**Recorded data**
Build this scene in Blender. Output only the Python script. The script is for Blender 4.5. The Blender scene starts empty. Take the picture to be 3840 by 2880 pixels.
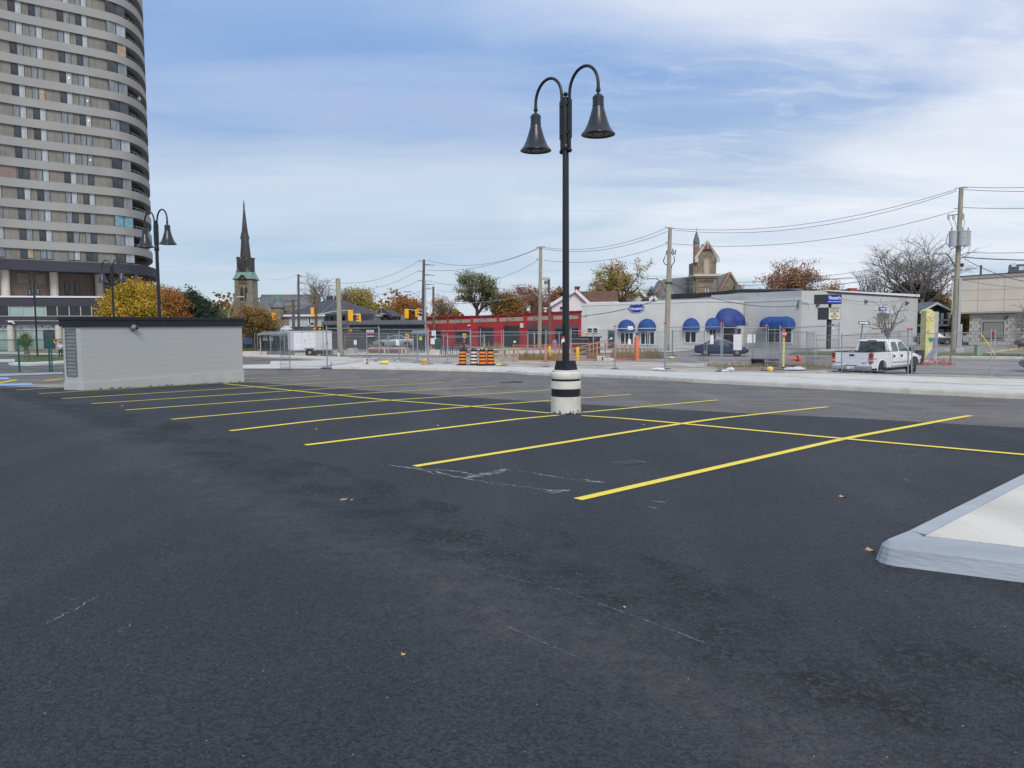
import bpy, bmesh, math, random
import numpy as np
from mathutils import Vector, Matrix
R = math.radians
# ---------------------------------------------------------------- camera, sky, sun, exposure
F_PX, CAM_H, HZ, ROLL = 2884.0, 1.7, 1225.0, R(0.34)
PITCH = math.atan((1440 - HZ) / F_PX)
sc = bpy.context.scene
cam_d = bpy.data.cameras.new("camera")
cam = bpy.data.objects.new("camera", cam_d)
sc.collection.objects.link(cam)
sc.camera = cam
cam_d.sensor_fit = 'HORIZONTAL'; cam_d.sensor_width = 36.0
cam_d.lens = 36.0 * F_PX / 3840.0
cam_d.clip_start = 0.1; cam_d.clip_end = 5000
Fd = Vector((0, math.cos(PITCH), -math.sin(PITCH))); Ud = Vector((0, math.sin(PITCH), math.cos(PITCH))); Xd = Vector((1, 0, 0))
Rc = Xd * math.cos(ROLL) - Ud * math.sin(ROLL); Uc = Xd * math.sin(ROLL) + Ud * math.cos(ROLL)
cam.matrix_world = Matrix(((Rc.x, Uc.x, -Fd.x, 0), (Rc.y, Uc.y, -Fd.y, 0), (Rc.z, Uc.z, -Fd.z, CAM_H), (0, 0, 0, 1)))
SUN_EL, SUN_AZ = R(40), R(172)      # azimuth from +Y towards +X: behind the camera, to its right
world = bpy.data.worlds.new("World"); sc.world = world; world.use_nodes = True
wn, wl = world.node_tree.nodes, world.node_tree.links
wn.clear()
def N(nt, t, **k):
 n = nt.nodes.new(t)
 for a, b in k.items(): setattr(n, a, b)
 return n
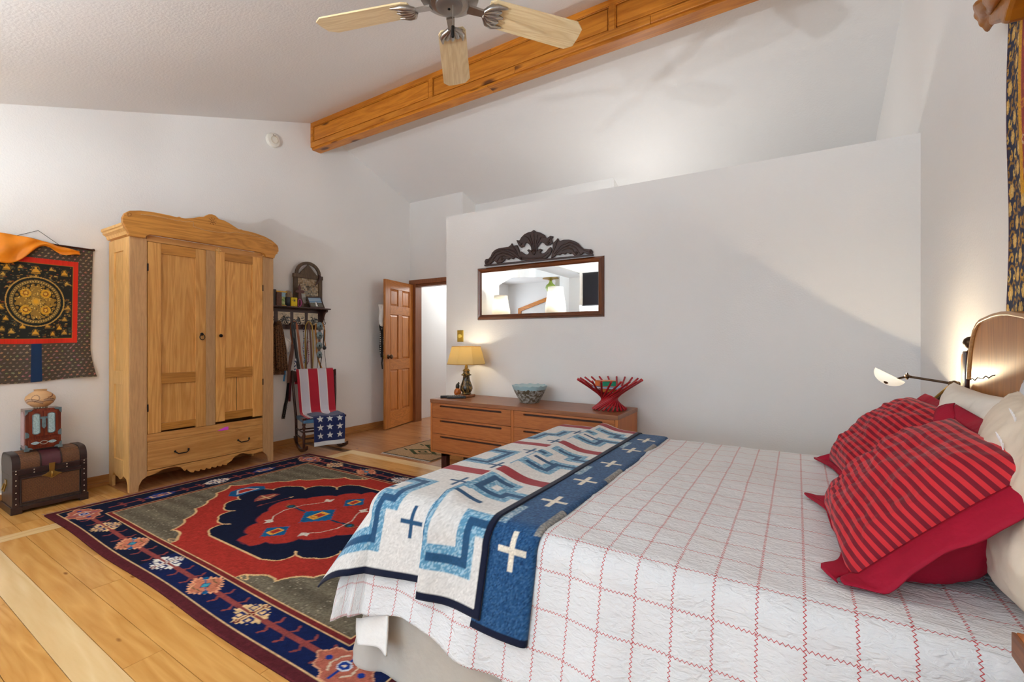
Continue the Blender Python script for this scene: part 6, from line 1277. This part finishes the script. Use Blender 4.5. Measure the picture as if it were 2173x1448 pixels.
# square-ended strokes: draw with rectangles
def zig(pts, w=.026):
    def rects(c, ww, ext):
        for (ax, ay), (bx, by) in zip(pts[:-1], pts[1:]):
            cb_.rect(min(ax, bx) - ww / 2 if ax == bx else min(ax, bx) - ww / 2, max(ax, bx) + ww / 2, min(ay, by) - ww / 2, max(ay, by) + ww / 2, c)
    speck(lambda c: rects(c, w * 2.9, 0)); rects(BLD, w, 0)
def cross(cx, cy, L_=.046, w=.016, col=BLD, cv=None):
    cv = cv or cb_; cv.rect(cx - L_, cx + L_, cy - w / 2, cy + w / 2, col); cv.rect(cx - w / 2, cx + w / 2, cy - L_ * 1.15, cy + L_ * 1.15, col)
zig([(-1.62, 1.05), (-1.315, 1.05), (-1.315, 1.195), (-1.262, 1.195), (-1.262, 1.365), (-1.385, 1.365), (-1.385, 1.49), (-1.62, 1.49)])
zig([(-1.066, 1.09), (-1.066, 1.35), (-1.04, 1.35)], .017)
zig([(-1.03, 1.065), (-.905, 1.065), (-.905, 1.19), (-.77, 1.19)]); zig([(-.77, 1.415), (-.91, 1.415), (-.91, 1.375), (-1.015, 1.375), (-1.015, 1.49), (-.94, 1.49)])
cb_.rect(-1.385, -1.325, 1.245, 1.268, BLD); cb_.rect(-1.045, -.93, 1.275, 1.298, BLD)
for k in (1, 2, 3):
    t0 = 1.28 + .58 * k
    if k % 2: zig([(-1.62, t0 - .12), (-1.225, t0 - .12), (-1.225, t0 + .09), (-1.62, t0 + .09)])
    else: zig([(-1.62, t0 - .12), (-1.30, t0 - .12), (-1.30, t0 + .02), (-1.22, t0 + .02), (-1.22, t0 + .13)])
    zig([(-1.085, t0 - .16), (-1.085, t0 + .07), (-1.03, t0 + .07)], .024)
    zig([(-1.02, t0 - .10), (-.93, t0 - .10), (-.93, t0 + .005), (-.77, t0 + .005)]); zig([(-.77, t0 + .13), (-.90, t0 + .13), (-.90, t0 + .19), (-1.0, t0 + .19)])
    cb_.rect(-1.47, -1.36, t0 - .03, t0 - .008, BLD); cb_.rect(-1.035, -.94, t0 - .02, t0 + .003, BLD)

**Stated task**
Images in the records should not be copied. Repeat all the rest exactly.

**Result of the task**
Build this scene in Blender. Output only the Python script. The script is for Blender 4.5. The Blender scene starts empty. Take the picture to be 3840 by 2880 pixels.
import bpy, bmesh, math, random
import numpy as np
from mathutils import Vector, Matrix
R = math.radians
# ---------------------------------------------------------------- camera, sky, sun, exposure
F_PX, CAM_H, HZ, ROLL = 2884.0, 1.7, 1225.0, R(0.34)
PITCH = math.atan((1440 - HZ) / F_PX)
sc = bpy.context.scene
cam_d = bpy.data.cameras.new("camera")
cam = bpy.data.objects.new("camera", cam_d)
sc.collection.objects.link(cam)
sc.camera = cam
cam_d.sensor_fit = 'HORIZONTAL'; cam_d.sensor_width = 36.0
cam_d.lens = 36.0 * F_PX / 3840.0
cam_d.clip_start = 0.1; cam_d.clip_end = 5000
Fd = Vector((0, math.cos(PITCH), -math.sin(PITCH))); Ud = Vector((0, math.sin(PITCH), math.cos(PITCH))); Xd = Vector((1, 0, 0))
Rc = Xd * math.cos(ROLL) - Ud * math.sin(ROLL); Uc = Xd * math.sin(ROLL) + Ud * math.cos(ROLL)
cam.matrix_world = Matrix(((Rc.x, Uc.x, -Fd.x, 0), (Rc.y, Uc.y, -Fd.y, 0), (Rc.z, Uc.z, -Fd.z, CAM_H), (0, 0, 0, 1)))
SUN_EL, SUN_AZ = R(40), R(172)      # azimuth from +Y towards +X: behind the camera, to its right
world = bpy.data.worlds.new("World"); sc.world = world; world.use_nodes = True
wn, wl = world.node_tree.nodes, world.node_tree.links
wn.clear()
def N(nt, t, **k):
 n = nt.nodes.new(t)
 for a, b in k.items(): setattr(n, a, b)
 return n
Continue the Blender Python script for this scene: part 6, from line 1277. This part finishes the script. Use Blender 4.5. Measure the picture as if it were 2173x1448 pixels.
# square-ended strokes: draw with rectangles
def zig(pts, w=.026):
    def rects(c, ww, ext):
        for (ax, ay), (bx, by) in zip(pts[:-1], pts[1:]):
            cb_.rect(min(ax, bx) - ww / 2 if ax == bx else min(ax, bx) - ww / 2, max(ax, bx) + ww / 2, min(ay, by) - ww / 2, max(ay, by) + ww / 2, c)
    speck(lambda c: rects(c, w * 2.9, 0)); rects(BLD, w, 0)
def cross(cx, cy, L_=.046, w=.016, col=BLD, cv=None):
    cv = cv or cb_; cv.rect(cx - L_, cx + L_, cy - w / 2, cy + w / 2, col); cv.rect(cx - w / 2, cx + w / 2, cy - L_ * 1.15, cy + L_ * 1.15, col)
zig([(-1.62, 1.05), (-1.315, 1.05), (-1.315, 1.195), (-1.262, 1.195), (-1.262, 1.365), (-1.385, 1.365), (-1.385, 1.49), (-1.62, 1.49)])
zig([(-1.066, 1.09), (-1.066, 1.35), (-1.04, 1.35)], .017)
zig([(-1.03, 1.065), (-.905, 1.065), (-.905, 1.19), (-.77, 1.19)]); zig([(-.77, 1.415), (-.91, 1.415), (-.91, 1.375), (-1.015, 1.375), (-1.015, 1.49), (-.94, 1.49)])
cb_.rect(-1.385, -1.325, 1.245, 1.268, BLD); cb_.rect(-1.045, -.93, 1.275, 1.298, BLD)
for k in (1, 2, 3):
    t0 = 1.28 + .58 * k
    if k % 2: zig([(-1.62, t0 - .12), (-1.225, t0 - .12), (-1.225, t0 + .09), (-1.62, t0 + .09)])
    else: zig([(-1.62, t0 - .12), (-1.30, t0 - .12), (-1.30, t0 + .02), (-1.22, t0 + .02), (-1.22, t0 + .13)])
    zig([(-1.085, t0 - .16), (-1.085, t0 + .07), (-1.03, t0 + .07)], .024)
    zig([(-1.02, t0 - .10), (-.93, t0 - .10), (-.93, t0 + .005), (-.77, t0 + .005)]); zig([(-.77, t0 + .13), (-.90, t0 + .13), (-.90, t0 + .19), (-1.0, t0 + .19)])
    cb_.rect(-1.47, -1.36, t0 - .03, t0 - .008, BLD); cb_.rect(-1.035, -.94, t0 - .02, t0 + .003, BLD)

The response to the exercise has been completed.